Maggi Hambling, the artist behind the Mary Wollstonecraft statue that has been the subject of widespread criticism online, has defended her work.

The statue for the feminist icon was criticised due to the fact that it features a naked woman.

Wollstonecraft, who has been dubbed the “mother of feminism”, was commemorated with the artwork on Newington Green in London last night (10 November).

“Nameless, nude, and conventionally attractive is the only way women have ever been acceptable in public sculpture. This was a chance to break from those conventions, no?” tweeted one critic.

Novelist Jojo Moyes added: “I think it would have been nice to commemorate Mary Wollstonecraft with her clothes on.

“You don’t see a lot of statues commemorating male political figures without their pants on.”

Hambling has now defended the statue, saying people have “missed the point” of it.

“You can’t be naked enough can you?" she said to the Evening Standard. “The point is that she has to be naked because clothes define people. We all know that clothes are limiting and she is everywoman. As far as I know, she’s more or less the shape we’d all like to be.”
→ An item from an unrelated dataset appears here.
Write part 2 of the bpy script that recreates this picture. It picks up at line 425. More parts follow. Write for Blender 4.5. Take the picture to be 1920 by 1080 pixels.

She said the figure in the work is not Wollstonecraft. “She’s everywoman and clothes would have restricted her. Statues in historic costume look like they belong to history because of their clothes. It’s crucial that she is ‘now’.”

Hambling continued: “The whole sculpture is called ‘for Mary Wollstonecraft’ and that’s crucially important. It’s not an idea ‘of’ Mary Wollstonecraft naked… the sculpture is for now.”

Wollstonecraft was an early pioneer of human rights. Her book, A Vindication of the Rights of Woman, published in 1792, called for gender equality a century ahead of the suffragettes, prompting Millicent Fawcett to describe her as “the leader in that battle”.

Hambling was unveiled as the chosen sculptor for the Wollstonecraft sculpture in 2018.

She is best known for her sculpture of Oscar Wilde in Covent Garden.